» **Supplied information**:
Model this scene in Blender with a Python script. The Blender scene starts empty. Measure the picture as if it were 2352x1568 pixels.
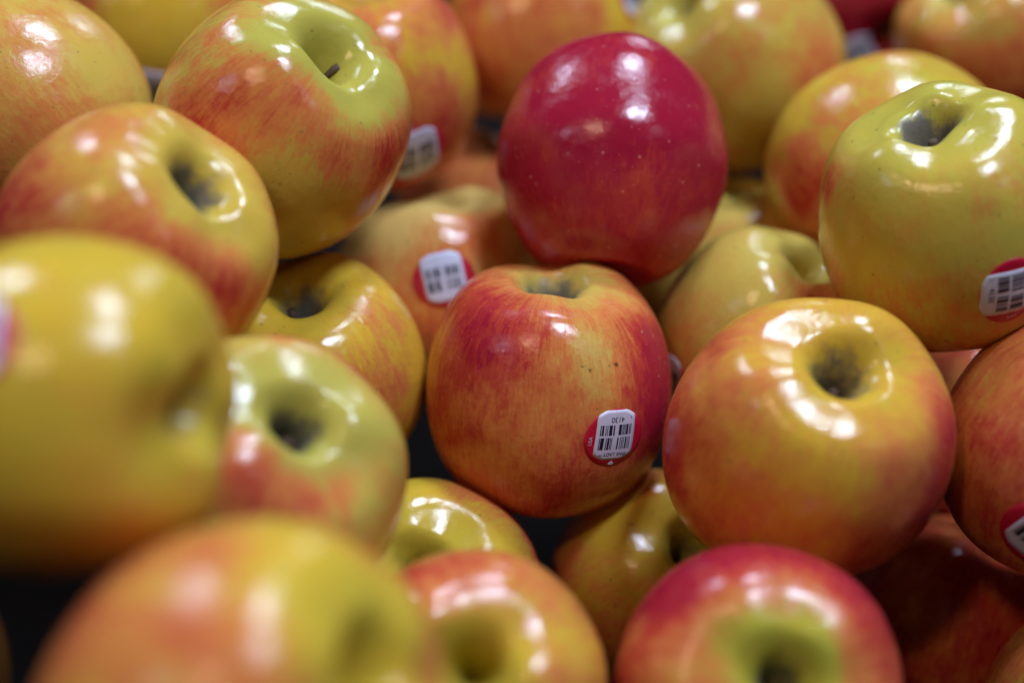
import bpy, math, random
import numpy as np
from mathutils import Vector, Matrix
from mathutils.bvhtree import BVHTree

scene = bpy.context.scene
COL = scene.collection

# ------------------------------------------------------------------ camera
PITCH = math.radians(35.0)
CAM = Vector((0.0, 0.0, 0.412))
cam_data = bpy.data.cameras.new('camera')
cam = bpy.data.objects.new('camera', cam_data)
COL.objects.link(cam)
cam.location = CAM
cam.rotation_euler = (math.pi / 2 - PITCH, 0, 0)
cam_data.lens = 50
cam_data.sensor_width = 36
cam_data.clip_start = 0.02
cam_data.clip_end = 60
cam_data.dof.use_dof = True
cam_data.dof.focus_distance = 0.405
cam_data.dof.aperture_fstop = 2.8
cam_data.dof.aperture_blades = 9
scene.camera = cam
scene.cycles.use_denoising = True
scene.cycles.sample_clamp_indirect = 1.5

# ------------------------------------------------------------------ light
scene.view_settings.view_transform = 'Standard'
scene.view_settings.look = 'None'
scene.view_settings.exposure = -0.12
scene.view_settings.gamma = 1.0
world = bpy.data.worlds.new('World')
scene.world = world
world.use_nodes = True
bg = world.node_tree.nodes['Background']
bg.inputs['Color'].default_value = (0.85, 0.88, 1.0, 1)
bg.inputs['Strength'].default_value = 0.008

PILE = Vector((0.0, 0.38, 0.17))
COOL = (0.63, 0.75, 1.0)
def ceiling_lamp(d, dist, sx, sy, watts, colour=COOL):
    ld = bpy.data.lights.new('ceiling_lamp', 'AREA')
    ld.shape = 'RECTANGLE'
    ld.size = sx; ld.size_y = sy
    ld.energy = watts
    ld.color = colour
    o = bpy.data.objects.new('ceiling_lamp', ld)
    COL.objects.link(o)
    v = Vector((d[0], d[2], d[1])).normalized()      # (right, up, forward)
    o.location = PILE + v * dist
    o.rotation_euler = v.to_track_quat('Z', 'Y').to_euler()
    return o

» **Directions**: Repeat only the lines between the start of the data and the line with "COL = scene.collection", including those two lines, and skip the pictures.

» **Finished answer**:
Model this scene in Blender with a Python script. The Blender scene starts empty. Measure the picture as if it were 2352x1568 pixels.
import bpy, math, random
import numpy as np
from mathutils import Vector, Matrix
from mathutils.bvhtree import BVHTree

scene = bpy.context.scene
COL = scene.collection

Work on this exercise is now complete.